The nonstate actors have gone a step further to redefine the buzzword in Nigeria’s pollical lexicon- “restructuring.” In the Southeast, non-state actors have “restructured” the weekly working calendar. Monday is now a “work free” day while Saturday is a working day. Students in primary and secondary schools now go to school on Saturdays with their teachers in attendance, while they don’t go on Mondays. Anambra State has legitimized it through a government circular. It’s same in Enugu state with or without circular. Very soon, other civil servants will join. A case of state actors obeying non state actors. Perhaps that is another way of approaching “inclusive governance”.

Sadly, the two groups of people that should speak out hitherto failed to do so. The first group are elders who are afraid of being attacked. The second are politicians, playing the ostrich because they want to be politically correct and are making 2023 calculations.  If the people of the Southeast continue to keep mute, they will all be consumed by the inferno. Feigning ignorance of a problem, will not make the problem to fizzle out. If we put our house in order and restore order (not peace), we can then demand a cessation of the military onslaught in the Southeast and the federal government will oblige.

I deliberately talked about restoring order, rather than peace, because we can only have peace when there is justice, but at least we can have order. Peace, according to the late American Civil Rights leader, Martin Luther King Jnr is not the absence of war, but the presence of justice.

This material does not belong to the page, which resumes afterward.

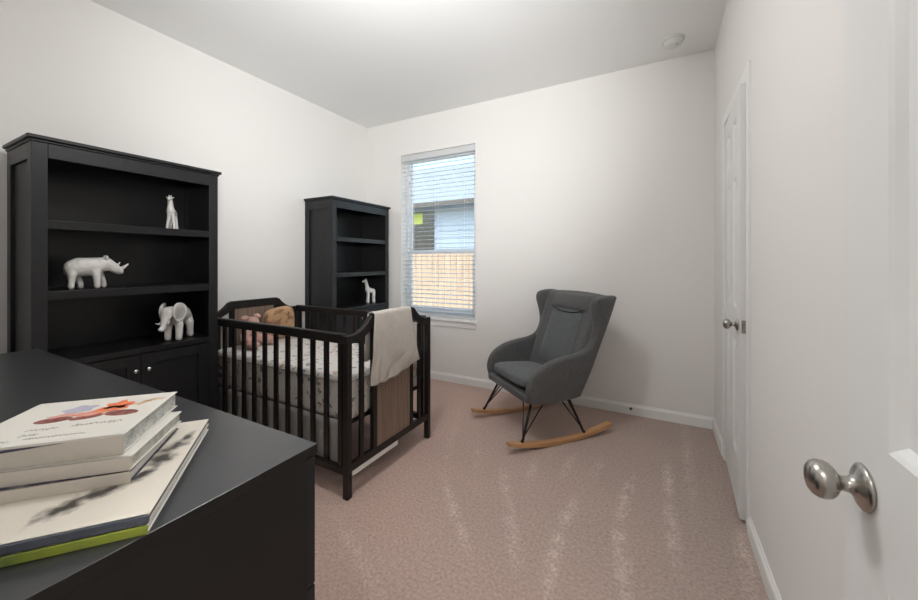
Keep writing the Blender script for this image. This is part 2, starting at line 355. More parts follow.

It is therefore timely for a Southeast Regional Conference, where all the key stakeholders gather and talk,  eye ball to eye ball. Those in diaspora who are stoking fire, deluding themselves that they are in safe place should also come home and join, and not through zoom. This is not a time for politicians to grandstand and say, they will not talk to small boys. The small boys seem to be in charge now, though without direction. They need to be engaged in a frank talk. To jaw-jaw is better than to war-war.